Paid Programs: Brooklyn

Brooklyn Design Lab
413 7th Avenue, Brooklyn

The lab offers small, focused art and design classes that run for an hour and a half to two hours for kids in grades K- 6 and also preschoolers. The ethos of the lab stems from founder Amy Yang's multifaceted experience working with kids and in the art and design worlds. She's worked in top city preschools, is a professional artist with a BFA from NYU's Tisch School for the Arts, a Parsons instructor, a photographer, a clothing designer and a Park Slope mom. 

The class descriptions will make parents jealous. An eight session class for $265 invites children to create their own miniature world in jars, boxes and small containers using "toys, plants, sand, clay, fabric, found objects and other materials to build rooms, spaces, and environments." 

And what about your Lego fanatic? The lab offers a $350 class, also eight sessions, in which kids use legos to make "mosaics, picture frames, necklaces, [and] working clocks."

Other classes include a class that works exclusively with different types, and terrarium, clay and drawing classes for preschoolers.

Online registration begins August 26.

Brooklyn Robot Foundry 
303 3rd Avenue, Brooklyn 

Growing up in the suburbs, Jenny Young spent a lot of time in the garage helping her dad with projects, fostering her interest in how things work, which later led her to become a mechanical engineering.

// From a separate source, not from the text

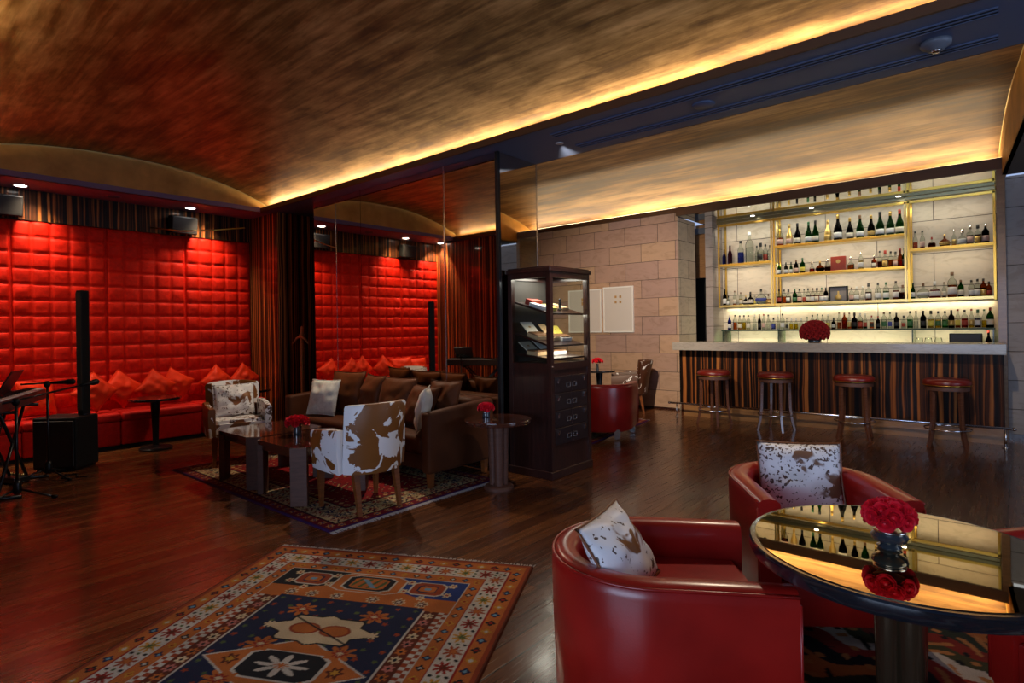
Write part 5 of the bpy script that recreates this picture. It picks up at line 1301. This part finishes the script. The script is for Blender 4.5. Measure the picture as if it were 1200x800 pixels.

It's an experience she now views as a privilege that urban children risk missing out on. 

The Brooklyn Robot Foundry was born in the spring of 2011 initially as "a place for city kids to be able to build things and make things with their hands," said Young.  

Classes, at the end of which every student leaves with something they've made, are divided by age groups, including kindergarten and first graders, second through fourth graders, fifth graders, and a new fall class for fifth through seventh graders. 

Projects range from making "a jack o' lantern light-up car" to "vibrating zebras," said Young. 

The two-hour $520 classes fill up quickly, said Young, in part because they appeal to kids who often aren't sports stars or who have social and behavioral issues that she said her staff handles particularly well. 

"We want to have this space where kids can excel in other ways that’s aren't the norm," she said.